Serbian mother accused over accidental death of daughter granted six-month residence permit

A 54-year-old Serbian woman who was accused on Monday of accidentally causing the death of her 13-year-old daughter from carbon monoxide poisoning in Thessaloniki was granted a six-month reprieve from deportation by Public Order Minister Nikos Dendias on Tuesday.

The woman was charged with manslaughter through neglect on Monday after her teenage daughter died from inhaling noxious fumes from a makeshift stove the woman had been using to heat her Thessaloniki home, though a Thessaloniki prosecutor intervened and ordered that she not be held in custody. The woman was also ordered to leave the country within 30 days after police determined that she was in Greece illegally.

On Tuesday, Dendias responded to a public outcry over the decision and ordered that the unnamed woman, who has been living in Greece with her daughter for nearly a decade, be granted a six-month residence permit that will allow her to stay in the country. She has also been granted the right to apply for a renewal after its expiration.
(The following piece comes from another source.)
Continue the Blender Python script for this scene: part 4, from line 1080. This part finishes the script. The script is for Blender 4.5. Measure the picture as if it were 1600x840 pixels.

According to sources, the woman is unemployed and was using a brazier to heat her home after the power was cut off as she owed 1,000 euros in unpaid bills. She is thought to have fainted before regaining consciousness long enough to call for help when she saw that her daughter was also unconscious.

The 54-year-old mother is due to take her daughter’s remains to Serbia for burial on Thursday. The Municipality of Thessaloniki has offered to pay for the transfer and the service.